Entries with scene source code
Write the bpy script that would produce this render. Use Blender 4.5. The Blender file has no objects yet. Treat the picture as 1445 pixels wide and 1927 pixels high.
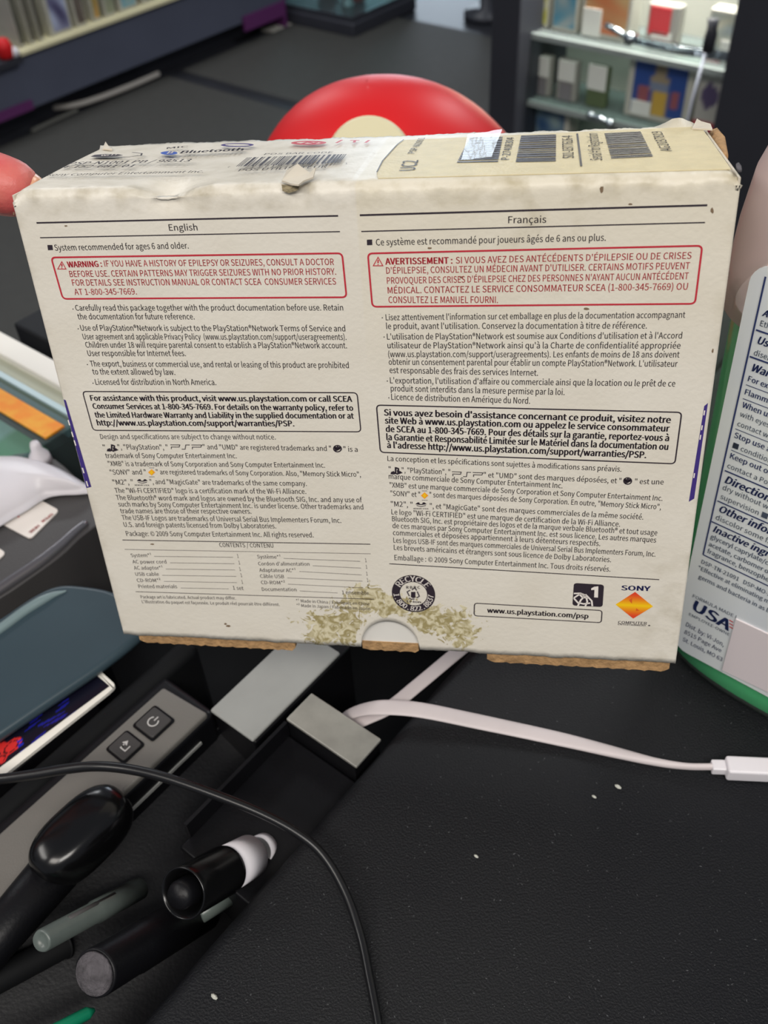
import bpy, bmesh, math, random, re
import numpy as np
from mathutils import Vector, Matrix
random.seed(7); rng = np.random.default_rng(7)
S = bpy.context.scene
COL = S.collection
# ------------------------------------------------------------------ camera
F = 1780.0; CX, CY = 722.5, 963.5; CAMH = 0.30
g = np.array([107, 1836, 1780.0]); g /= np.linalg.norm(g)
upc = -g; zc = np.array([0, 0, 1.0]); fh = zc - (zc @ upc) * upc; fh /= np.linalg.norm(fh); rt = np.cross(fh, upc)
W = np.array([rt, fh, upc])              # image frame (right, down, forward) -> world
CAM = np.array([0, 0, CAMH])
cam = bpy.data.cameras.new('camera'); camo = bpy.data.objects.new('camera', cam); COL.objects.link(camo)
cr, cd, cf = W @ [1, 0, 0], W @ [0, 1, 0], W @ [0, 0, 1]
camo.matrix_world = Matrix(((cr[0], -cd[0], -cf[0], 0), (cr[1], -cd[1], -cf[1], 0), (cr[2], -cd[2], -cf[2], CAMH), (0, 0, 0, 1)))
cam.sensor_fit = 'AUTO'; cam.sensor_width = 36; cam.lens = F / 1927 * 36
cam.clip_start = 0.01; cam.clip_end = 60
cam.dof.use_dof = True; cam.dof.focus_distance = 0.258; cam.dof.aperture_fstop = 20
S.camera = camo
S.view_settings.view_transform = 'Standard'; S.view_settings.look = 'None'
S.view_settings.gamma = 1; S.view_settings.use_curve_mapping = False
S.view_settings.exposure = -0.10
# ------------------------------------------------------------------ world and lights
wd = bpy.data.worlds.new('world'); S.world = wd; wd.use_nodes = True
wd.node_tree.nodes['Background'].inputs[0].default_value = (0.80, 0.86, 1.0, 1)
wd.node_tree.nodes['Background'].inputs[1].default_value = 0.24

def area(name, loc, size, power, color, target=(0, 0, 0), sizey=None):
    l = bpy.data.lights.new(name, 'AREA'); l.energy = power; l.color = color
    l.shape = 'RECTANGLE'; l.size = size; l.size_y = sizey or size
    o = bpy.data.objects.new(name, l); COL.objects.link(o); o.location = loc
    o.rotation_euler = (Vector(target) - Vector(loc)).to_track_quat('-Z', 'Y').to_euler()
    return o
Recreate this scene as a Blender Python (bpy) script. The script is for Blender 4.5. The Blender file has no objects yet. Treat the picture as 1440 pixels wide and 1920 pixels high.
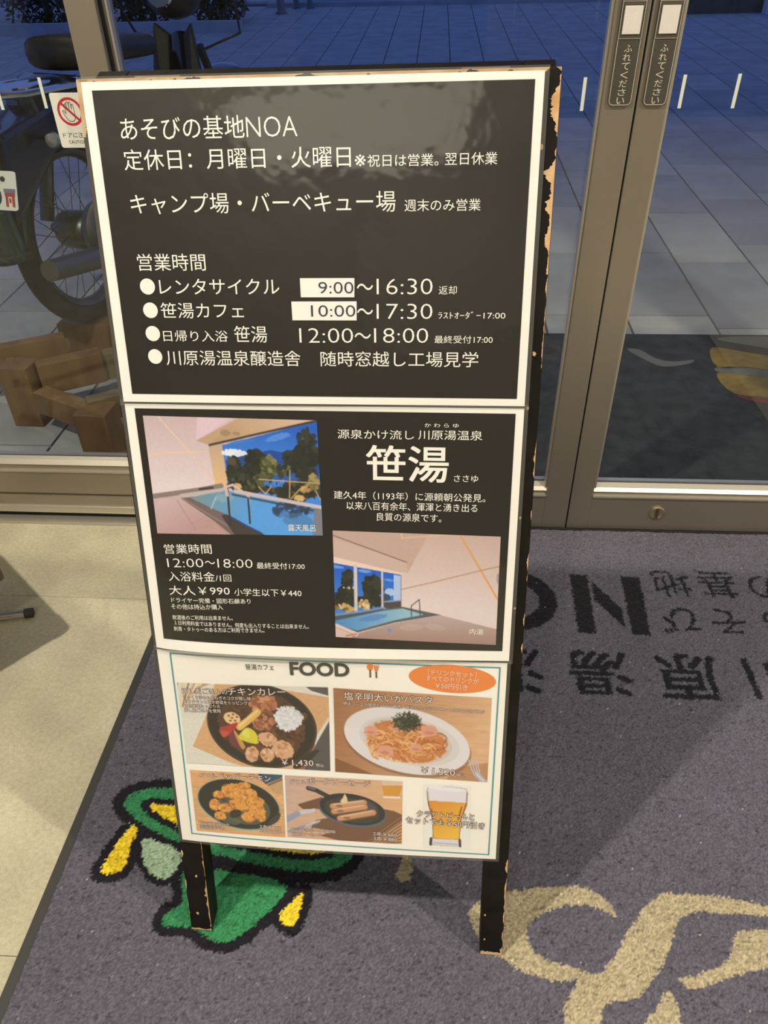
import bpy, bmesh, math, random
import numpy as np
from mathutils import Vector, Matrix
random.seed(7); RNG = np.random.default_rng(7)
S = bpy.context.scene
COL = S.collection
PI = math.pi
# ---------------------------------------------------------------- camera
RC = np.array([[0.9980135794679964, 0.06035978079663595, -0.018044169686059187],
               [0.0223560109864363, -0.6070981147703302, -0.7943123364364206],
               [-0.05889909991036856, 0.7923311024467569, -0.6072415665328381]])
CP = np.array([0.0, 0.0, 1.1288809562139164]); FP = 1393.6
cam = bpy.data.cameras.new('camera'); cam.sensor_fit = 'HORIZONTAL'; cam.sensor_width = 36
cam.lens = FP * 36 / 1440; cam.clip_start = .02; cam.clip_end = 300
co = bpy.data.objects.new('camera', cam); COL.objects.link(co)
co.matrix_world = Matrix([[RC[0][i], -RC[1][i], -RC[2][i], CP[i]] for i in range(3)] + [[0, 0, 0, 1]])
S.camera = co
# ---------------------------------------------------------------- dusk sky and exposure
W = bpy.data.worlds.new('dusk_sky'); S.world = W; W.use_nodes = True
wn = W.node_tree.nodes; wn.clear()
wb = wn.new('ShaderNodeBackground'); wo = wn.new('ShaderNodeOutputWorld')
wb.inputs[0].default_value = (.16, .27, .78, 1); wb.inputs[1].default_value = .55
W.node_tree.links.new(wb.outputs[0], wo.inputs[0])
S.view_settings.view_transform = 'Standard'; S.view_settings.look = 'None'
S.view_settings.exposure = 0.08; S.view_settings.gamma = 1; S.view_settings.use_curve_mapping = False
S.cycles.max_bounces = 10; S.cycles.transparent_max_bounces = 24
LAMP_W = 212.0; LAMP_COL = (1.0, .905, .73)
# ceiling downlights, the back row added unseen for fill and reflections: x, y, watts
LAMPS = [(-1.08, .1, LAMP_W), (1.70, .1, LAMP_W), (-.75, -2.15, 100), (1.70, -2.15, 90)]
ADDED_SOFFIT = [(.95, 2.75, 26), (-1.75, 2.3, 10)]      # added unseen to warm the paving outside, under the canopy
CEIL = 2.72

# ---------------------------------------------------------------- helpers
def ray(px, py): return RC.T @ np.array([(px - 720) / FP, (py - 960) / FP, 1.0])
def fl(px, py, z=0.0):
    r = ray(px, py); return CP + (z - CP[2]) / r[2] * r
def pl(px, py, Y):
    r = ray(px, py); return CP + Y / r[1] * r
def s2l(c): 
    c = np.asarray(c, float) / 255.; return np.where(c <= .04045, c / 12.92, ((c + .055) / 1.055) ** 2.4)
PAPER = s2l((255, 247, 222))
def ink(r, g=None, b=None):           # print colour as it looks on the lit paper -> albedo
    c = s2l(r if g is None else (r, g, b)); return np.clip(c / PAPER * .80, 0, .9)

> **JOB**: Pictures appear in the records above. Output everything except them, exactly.

> **CORRECT RESPONSE**:
Write the bpy script that would produce this render. Use Blender 4.5. The Blender file has no objects yet. Treat the picture as 1445 pixels wide and 1927 pixels high.
import bpy, bmesh, math, random, re
import numpy as np
from mathutils import Vector, Matrix
random.seed(7); rng = np.random.default_rng(7)
S = bpy.context.scene
COL = S.collection
# ------------------------------------------------------------------ camera
F = 1780.0; CX, CY = 722.5, 963.5; CAMH = 0.30
g = np.array([107, 1836, 1780.0]); g /= np.linalg.norm(g)
upc = -g; zc = np.array([0, 0, 1.0]); fh = zc - (zc @ upc) * upc; fh /= np.linalg.norm(fh); rt = np.cross(fh, upc)
W = np.array([rt, fh, upc])              # image frame (right, down, forward) -> world
CAM = np.array([0, 0, CAMH])
cam = bpy.data.cameras.new('camera'); camo = bpy.data.objects.new('camera', cam); COL.objects.link(camo)
cr, cd, cf = W @ [1, 0, 0], W @ [0, 1, 0], W @ [0, 0, 1]
camo.matrix_world = Matrix(((cr[0], -cd[0], -cf[0], 0), (cr[1], -cd[1], -cf[1], 0), (cr[2], -cd[2], -cf[2], CAMH), (0, 0, 0, 1)))
cam.sensor_fit = 'AUTO'; cam.sensor_width = 36; cam.lens = F / 1927 * 36
cam.clip_start = 0.01; cam.clip_end = 60
cam.dof.use_dof = True; cam.dof.focus_distance = 0.258; cam.dof.aperture_fstop = 20
S.camera = camo
S.view_settings.view_transform = 'Standard'; S.view_settings.look = 'None'
S.view_settings.gamma = 1; S.view_settings.use_curve_mapping = False
S.view_settings.exposure = -0.10
# ------------------------------------------------------------------ world and lights
wd = bpy.data.worlds.new('world'); S.world = wd; wd.use_nodes = True
wd.node_tree.nodes['Background'].inputs[0].default_value = (0.80, 0.86, 1.0, 1)
wd.node_tree.nodes['Background'].inputs[1].default_value = 0.24

def area(name, loc, size, power, color, target=(0, 0, 0), sizey=None):
    l = bpy.data.lights.new(name, 'AREA'); l.energy = power; l.color = color
    l.shape = 'RECTANGLE'; l.size = size; l.size_y = sizey or size
    o = bpy.data.objects.new(name, l); COL.objects.link(o); o.location = loc
    o.rotation_euler = (Vector(target) - Vector(loc)).to_track_quat('-Z', 'Y').to_euler()
    return o
Recreate this scene as a Blender Python (bpy) script. The script is for Blender 4.5. The Blender file has no objects yet. Treat the picture as 1440 pixels wide and 1920 pixels high.
import bpy, bmesh, math, random
import numpy as np
from mathutils import Vector, Matrix
random.seed(7); RNG = np.random.default_rng(7)
S = bpy.context.scene
COL = S.collection
PI = math.pi
# ---------------------------------------------------------------- camera
RC = np.array([[0.9980135794679964, 0.06035978079663595, -0.018044169686059187],
               [0.0223560109864363, -0.6070981147703302, -0.7943123364364206],
               [-0.05889909991036856, 0.7923311024467569, -0.6072415665328381]])
CP = np.array([0.0, 0.0, 1.1288809562139164]); FP = 1393.6
cam = bpy.data.cameras.new('camera'); cam.sensor_fit = 'HORIZONTAL'; cam.sensor_width = 36
cam.lens = FP * 36 / 1440; cam.clip_start = .02; cam.clip_end = 300
co = bpy.data.objects.new('camera', cam); COL.objects.link(co)
co.matrix_world = Matrix([[RC[0][i], -RC[1][i], -RC[2][i], CP[i]] for i in range(3)] + [[0, 0, 0, 1]])
S.camera = co
# ---------------------------------------------------------------- dusk sky and exposure
W = bpy.data.worlds.new('dusk_sky'); S.world = W; W.use_nodes = True
wn = W.node_tree.nodes; wn.clear()
wb = wn.new('ShaderNodeBackground'); wo = wn.new('ShaderNodeOutputWorld')
wb.inputs[0].default_value = (.16, .27, .78, 1); wb.inputs[1].default_value = .55
W.node_tree.links.new(wb.outputs[0], wo.inputs[0])
S.view_settings.view_transform = 'Standard'; S.view_settings.look = 'None'
S.view_settings.exposure = 0.08; S.view_settings.gamma = 1; S.view_settings.use_curve_mapping = False
S.cycles.max_bounces = 10; S.cycles.transparent_max_bounces = 24
LAMP_W = 212.0; LAMP_COL = (1.0, .905, .73)
# ceiling downlights, the back row added unseen for fill and reflections: x, y, watts
LAMPS = [(-1.08, .1, LAMP_W), (1.70, .1, LAMP_W), (-.75, -2.15, 100), (1.70, -2.15, 90)]
ADDED_SOFFIT = [(.95, 2.75, 26), (-1.75, 2.3, 10)]      # added unseen to warm the paving outside, under the canopy
CEIL = 2.72

# ---------------------------------------------------------------- helpers
def ray(px, py): return RC.T @ np.array([(px - 720) / FP, (py - 960) / FP, 1.0])
def fl(px, py, z=0.0):
    r = ray(px, py); return CP + (z - CP[2]) / r[2] * r
def pl(px, py, Y):
    r = ray(px, py); return CP + Y / r[1] * r
def s2l(c): 
    c = np.asarray(c, float) / 255.; return np.where(c <= .04045, c / 12.92, ((c + .055) / 1.055) ** 2.4)
PAPER = s2l((255, 247, 222))
def ink(r, g=None, b=None):           # print colour as it looks on the lit paper -> albedo
    c = s2l(r if g is None else (r, g, b)); return np.clip(c / PAPER * .80, 0, .9)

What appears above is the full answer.